REQUIREMENTS »
Return, exactly as written, every line from the first line of the data below through the line that contains "tail('clear bagged phone".

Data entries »
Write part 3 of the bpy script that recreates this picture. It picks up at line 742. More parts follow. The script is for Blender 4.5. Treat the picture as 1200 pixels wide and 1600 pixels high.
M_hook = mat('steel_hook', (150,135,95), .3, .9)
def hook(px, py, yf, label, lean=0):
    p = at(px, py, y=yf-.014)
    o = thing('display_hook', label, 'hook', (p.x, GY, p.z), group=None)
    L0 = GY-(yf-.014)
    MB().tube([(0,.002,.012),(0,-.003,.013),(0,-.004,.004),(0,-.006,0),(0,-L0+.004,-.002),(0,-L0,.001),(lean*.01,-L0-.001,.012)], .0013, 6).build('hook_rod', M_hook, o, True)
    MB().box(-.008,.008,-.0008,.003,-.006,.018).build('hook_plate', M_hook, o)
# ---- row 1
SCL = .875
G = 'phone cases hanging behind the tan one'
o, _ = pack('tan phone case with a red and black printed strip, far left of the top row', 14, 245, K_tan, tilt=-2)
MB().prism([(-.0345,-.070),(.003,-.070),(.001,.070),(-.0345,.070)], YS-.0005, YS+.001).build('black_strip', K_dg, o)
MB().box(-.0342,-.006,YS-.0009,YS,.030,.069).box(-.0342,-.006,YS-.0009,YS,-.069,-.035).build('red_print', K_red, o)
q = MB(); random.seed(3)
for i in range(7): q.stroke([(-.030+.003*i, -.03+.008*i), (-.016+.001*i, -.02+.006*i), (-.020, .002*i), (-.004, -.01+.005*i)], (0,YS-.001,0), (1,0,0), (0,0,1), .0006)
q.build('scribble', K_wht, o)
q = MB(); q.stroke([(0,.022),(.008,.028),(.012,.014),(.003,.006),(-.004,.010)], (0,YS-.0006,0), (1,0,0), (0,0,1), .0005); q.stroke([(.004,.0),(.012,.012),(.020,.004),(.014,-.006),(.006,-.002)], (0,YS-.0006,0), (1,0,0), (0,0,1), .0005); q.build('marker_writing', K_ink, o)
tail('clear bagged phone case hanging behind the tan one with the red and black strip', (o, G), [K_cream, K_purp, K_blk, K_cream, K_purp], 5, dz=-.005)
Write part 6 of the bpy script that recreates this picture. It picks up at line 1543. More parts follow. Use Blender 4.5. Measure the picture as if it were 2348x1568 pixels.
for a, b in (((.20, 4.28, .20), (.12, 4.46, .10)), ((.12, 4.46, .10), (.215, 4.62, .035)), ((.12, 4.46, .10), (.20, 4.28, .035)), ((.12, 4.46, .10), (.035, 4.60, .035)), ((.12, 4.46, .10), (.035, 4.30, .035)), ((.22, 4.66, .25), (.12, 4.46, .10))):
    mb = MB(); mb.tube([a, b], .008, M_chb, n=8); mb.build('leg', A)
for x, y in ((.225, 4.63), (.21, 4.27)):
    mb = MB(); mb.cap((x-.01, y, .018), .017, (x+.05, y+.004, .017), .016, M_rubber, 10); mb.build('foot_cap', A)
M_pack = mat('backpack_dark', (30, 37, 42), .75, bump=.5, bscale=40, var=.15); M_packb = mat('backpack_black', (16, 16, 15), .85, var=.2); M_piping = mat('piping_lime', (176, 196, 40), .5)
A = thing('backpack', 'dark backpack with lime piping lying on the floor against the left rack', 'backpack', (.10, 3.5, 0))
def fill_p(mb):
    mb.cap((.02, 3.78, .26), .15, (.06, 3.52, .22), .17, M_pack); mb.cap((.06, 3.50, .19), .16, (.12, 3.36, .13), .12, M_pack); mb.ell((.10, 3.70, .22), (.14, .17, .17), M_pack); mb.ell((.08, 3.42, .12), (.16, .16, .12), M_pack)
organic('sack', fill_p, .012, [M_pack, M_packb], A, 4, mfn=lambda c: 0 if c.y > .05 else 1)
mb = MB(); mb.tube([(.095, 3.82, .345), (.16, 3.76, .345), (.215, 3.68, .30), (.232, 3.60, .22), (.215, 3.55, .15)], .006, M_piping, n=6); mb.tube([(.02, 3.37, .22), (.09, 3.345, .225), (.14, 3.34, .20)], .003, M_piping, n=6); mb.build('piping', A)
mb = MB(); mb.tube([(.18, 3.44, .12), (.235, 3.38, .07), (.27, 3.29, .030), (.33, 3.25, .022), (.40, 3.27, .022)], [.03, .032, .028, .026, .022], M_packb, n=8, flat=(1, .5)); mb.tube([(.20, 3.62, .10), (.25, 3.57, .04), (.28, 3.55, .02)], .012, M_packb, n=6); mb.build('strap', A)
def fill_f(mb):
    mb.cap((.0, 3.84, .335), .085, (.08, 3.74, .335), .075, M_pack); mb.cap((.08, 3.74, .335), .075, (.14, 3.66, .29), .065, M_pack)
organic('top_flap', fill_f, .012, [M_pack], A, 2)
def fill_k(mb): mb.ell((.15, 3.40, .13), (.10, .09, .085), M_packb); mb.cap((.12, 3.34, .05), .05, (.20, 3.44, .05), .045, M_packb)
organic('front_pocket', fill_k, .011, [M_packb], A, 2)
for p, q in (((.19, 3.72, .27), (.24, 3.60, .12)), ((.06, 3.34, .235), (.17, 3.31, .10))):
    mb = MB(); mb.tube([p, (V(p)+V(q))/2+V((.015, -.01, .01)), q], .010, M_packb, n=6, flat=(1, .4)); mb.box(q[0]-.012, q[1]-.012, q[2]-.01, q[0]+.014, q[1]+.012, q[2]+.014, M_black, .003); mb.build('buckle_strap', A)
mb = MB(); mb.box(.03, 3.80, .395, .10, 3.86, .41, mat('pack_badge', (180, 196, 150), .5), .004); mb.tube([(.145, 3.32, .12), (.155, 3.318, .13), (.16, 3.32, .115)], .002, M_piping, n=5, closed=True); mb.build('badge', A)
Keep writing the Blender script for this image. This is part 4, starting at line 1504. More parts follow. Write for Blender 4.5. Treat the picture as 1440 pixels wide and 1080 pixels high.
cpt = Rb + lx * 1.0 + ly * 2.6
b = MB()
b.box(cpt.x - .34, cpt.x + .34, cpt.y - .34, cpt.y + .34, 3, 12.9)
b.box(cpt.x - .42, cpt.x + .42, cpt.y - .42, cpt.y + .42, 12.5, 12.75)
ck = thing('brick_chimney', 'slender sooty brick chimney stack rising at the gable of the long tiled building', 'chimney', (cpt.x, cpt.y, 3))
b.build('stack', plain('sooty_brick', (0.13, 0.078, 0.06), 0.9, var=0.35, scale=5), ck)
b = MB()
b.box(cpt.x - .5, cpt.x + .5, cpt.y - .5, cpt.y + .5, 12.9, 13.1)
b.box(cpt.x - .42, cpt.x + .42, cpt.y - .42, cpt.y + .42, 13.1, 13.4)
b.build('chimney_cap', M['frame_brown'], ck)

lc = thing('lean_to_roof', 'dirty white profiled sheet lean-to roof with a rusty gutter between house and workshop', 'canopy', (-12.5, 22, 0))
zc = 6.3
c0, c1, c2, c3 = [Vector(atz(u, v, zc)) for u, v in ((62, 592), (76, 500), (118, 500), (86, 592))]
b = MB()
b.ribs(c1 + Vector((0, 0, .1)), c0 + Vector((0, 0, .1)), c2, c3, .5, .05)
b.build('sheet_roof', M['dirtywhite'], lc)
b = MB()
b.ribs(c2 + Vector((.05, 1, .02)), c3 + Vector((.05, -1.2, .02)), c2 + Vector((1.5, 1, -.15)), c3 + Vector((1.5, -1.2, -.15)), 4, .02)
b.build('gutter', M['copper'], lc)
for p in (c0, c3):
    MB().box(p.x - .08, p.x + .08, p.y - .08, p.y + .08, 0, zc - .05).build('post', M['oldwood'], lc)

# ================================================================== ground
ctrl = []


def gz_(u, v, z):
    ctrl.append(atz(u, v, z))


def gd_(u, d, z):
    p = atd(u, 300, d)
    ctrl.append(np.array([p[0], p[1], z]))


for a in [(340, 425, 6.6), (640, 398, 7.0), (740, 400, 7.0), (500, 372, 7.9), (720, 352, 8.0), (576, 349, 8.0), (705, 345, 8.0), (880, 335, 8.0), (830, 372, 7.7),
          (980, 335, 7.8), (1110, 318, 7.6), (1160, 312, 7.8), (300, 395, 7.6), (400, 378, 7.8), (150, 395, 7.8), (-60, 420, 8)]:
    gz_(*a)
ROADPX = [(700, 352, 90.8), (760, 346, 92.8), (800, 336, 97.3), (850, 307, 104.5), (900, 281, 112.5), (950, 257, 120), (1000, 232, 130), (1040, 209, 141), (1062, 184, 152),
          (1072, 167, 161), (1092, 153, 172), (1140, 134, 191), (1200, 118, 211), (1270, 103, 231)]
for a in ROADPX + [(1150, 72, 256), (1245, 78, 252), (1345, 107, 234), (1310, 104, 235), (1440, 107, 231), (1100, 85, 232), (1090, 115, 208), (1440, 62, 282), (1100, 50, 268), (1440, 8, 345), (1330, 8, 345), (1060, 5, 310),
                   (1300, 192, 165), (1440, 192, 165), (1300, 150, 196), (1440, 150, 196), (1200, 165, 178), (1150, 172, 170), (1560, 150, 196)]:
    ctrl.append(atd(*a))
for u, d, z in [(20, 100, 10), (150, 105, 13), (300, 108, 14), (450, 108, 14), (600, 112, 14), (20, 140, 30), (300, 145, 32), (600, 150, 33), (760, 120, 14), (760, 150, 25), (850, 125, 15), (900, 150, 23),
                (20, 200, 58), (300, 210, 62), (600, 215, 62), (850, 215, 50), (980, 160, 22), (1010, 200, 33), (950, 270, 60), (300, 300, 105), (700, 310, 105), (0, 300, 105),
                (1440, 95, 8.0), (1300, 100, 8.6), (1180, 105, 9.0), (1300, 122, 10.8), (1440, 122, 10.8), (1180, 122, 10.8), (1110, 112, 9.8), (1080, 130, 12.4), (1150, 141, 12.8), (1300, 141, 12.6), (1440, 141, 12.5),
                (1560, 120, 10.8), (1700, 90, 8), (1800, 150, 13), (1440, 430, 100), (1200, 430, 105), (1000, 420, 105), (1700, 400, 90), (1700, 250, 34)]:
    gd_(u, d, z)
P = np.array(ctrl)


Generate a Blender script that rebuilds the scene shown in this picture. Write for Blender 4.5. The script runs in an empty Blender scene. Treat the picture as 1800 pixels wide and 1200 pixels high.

COMPLETE ANSWER »
Write part 3 of the bpy script that recreates this picture. It picks up at line 742. More parts follow. The script is for Blender 4.5. Treat the picture as 1200 pixels wide and 1600 pixels high.
M_hook = mat('steel_hook', (150,135,95), .3, .9)
def hook(px, py, yf, label, lean=0):
    p = at(px, py, y=yf-.014)
    o = thing('display_hook', label, 'hook', (p.x, GY, p.z), group=None)
    L0 = GY-(yf-.014)
    MB().tube([(0,.002,.012),(0,-.003,.013),(0,-.004,.004),(0,-.006,0),(0,-L0+.004,-.002),(0,-L0,.001),(lean*.01,-L0-.001,.012)], .0013, 6).build('hook_rod', M_hook, o, True)
    MB().box(-.008,.008,-.0008,.003,-.006,.018).build('hook_plate', M_hook, o)
# ---- row 1
SCL = .875
G = 'phone cases hanging behind the tan one'
o, _ = pack('tan phone case with a red and black printed strip, far left of the top row', 14, 245, K_tan, tilt=-2)
MB().prism([(-.0345,-.070),(.003,-.070),(.001,.070),(-.0345,.070)], YS-.0005, YS+.001).build('black_strip', K_dg, o)
MB().box(-.0342,-.006,YS-.0009,YS,.030,.069).box(-.0342,-.006,YS-.0009,YS,-.069,-.035).build('red_print', K_red, o)
q = MB(); random.seed(3)
for i in range(7): q.stroke([(-.030+.003*i, -.03+.008*i), (-.016+.001*i, -.02+.006*i), (-.020, .002*i), (-.004, -.01+.005*i)], (0,YS-.001,0), (1,0,0), (0,0,1), .0006)
q.build('scribble', K_wht, o)
q = MB(); q.stroke([(0,.022),(.008,.028),(.012,.014),(.003,.006),(-.004,.010)], (0,YS-.0006,0), (1,0,0), (0,0,1), .0005); q.stroke([(.004,.0),(.012,.012),(.020,.004),(.014,-.006),(.006,-.002)], (0,YS-.0006,0), (1,0,0), (0,0,1), .0005); q.build('marker_writing', K_ink, o)
tail('clear bagged phone case hanging behind the tan one with the red and black strip', (o, G), [K_cream, K_purp, K_blk, K_cream, K_purp], 5, dz=-.005)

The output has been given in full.